• [PROBLEM DESCRIPTION]
For each line below that contains the string "scene", copy that line.

• [DATASET EXTRACT]
────────────────────────────────────────
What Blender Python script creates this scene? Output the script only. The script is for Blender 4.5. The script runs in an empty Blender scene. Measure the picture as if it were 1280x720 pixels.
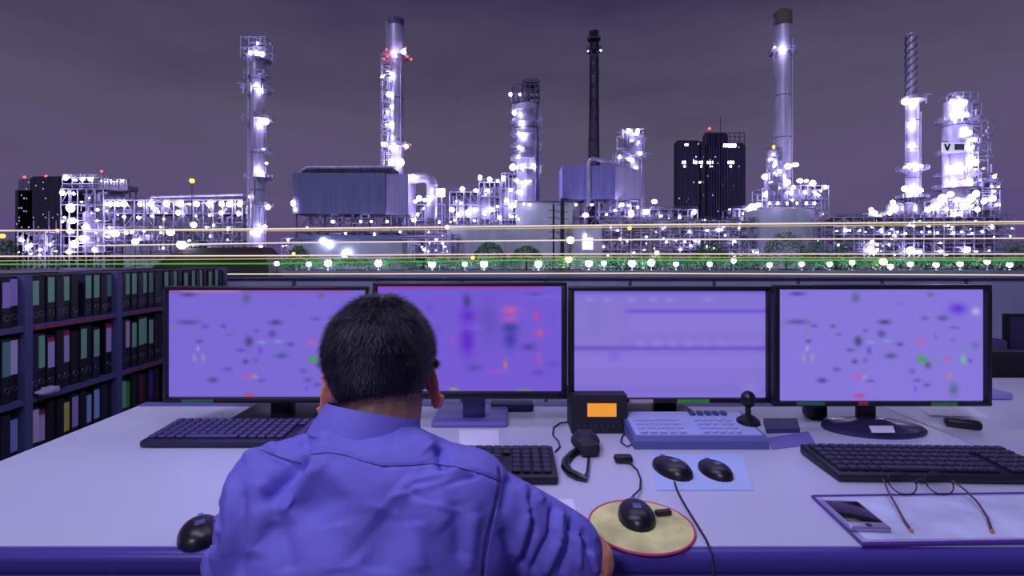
import bpy, bmesh, math, random
import numpy as np
from mathutils import Vector, Matrix
from mathutils.bvhtree import BVHTree

sc = bpy.context.scene
C = sc.collection
PI = math.pi

# ---------------------------------------------------------------- camera, sky, lights
F = 640.0                     # focal length in pixels of the 1280 wide frame
EYE = 1.22
cam_d = bpy.data.cameras.new('camera'); cam = bpy.data.objects.new('camera', cam_d); C.objects.link(cam)
cam.location = (0, 0, EYE); cam.rotation_euler = (PI/2, 0, 0)
cam_d.sensor_width = 36; cam_d.lens = 18; cam_d.shift_y = -40/1280
cam_d.clip_start = 0.02; cam_d.clip_end = 3000
sc.camera = cam
vs = sc.view_settings
sc.display_settings.display_device = 'sRGB'
vs.view_transform = 'Standard'; vs.look = 'None'; vs.gamma = 1; vs.exposure = 0.0; vs.use_curve_mapping = False
try:
    sc.cycles.sample_clamp_indirect = 6; sc.cycles.max_bounces = 5; sc.cycles.use_denoising = True
except Exception: pass

def lin(c):
    return tuple((x/255/12.92) if x/255 <= .04045 else ((x/255+.055)/1.055)**2.4 for x in c)

w = bpy.data.worlds.new('night_sky'); sc.world = w; w.use_nodes = True
nt = w.node_tree; nt.nodes.clear(); N = nt.nodes.new; L = nt.links.new
out = N('ShaderNodeOutputWorld'); bg = N('ShaderNodeBackground'); L(bg.outputs[0], out.inputs[0])
tc = N('ShaderNodeTexCoord'); sep = N('ShaderNodeSeparateXYZ'); L(tc.outputs['Generated'], sep.inputs[0])
mp = N('ShaderNodeMapping'); mp.inputs['Scale'].default_value = (1.3, 1.3, 5.5); L(tc.outputs['Generated'], mp.inputs[0])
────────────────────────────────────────
• [FINISHED TASK]
What Blender Python script creates this scene? Output the script only. The script is for Blender 4.5. The script runs in an empty Blender scene. Measure the picture as if it were 1280x720 pixels.
sc = bpy.context.scene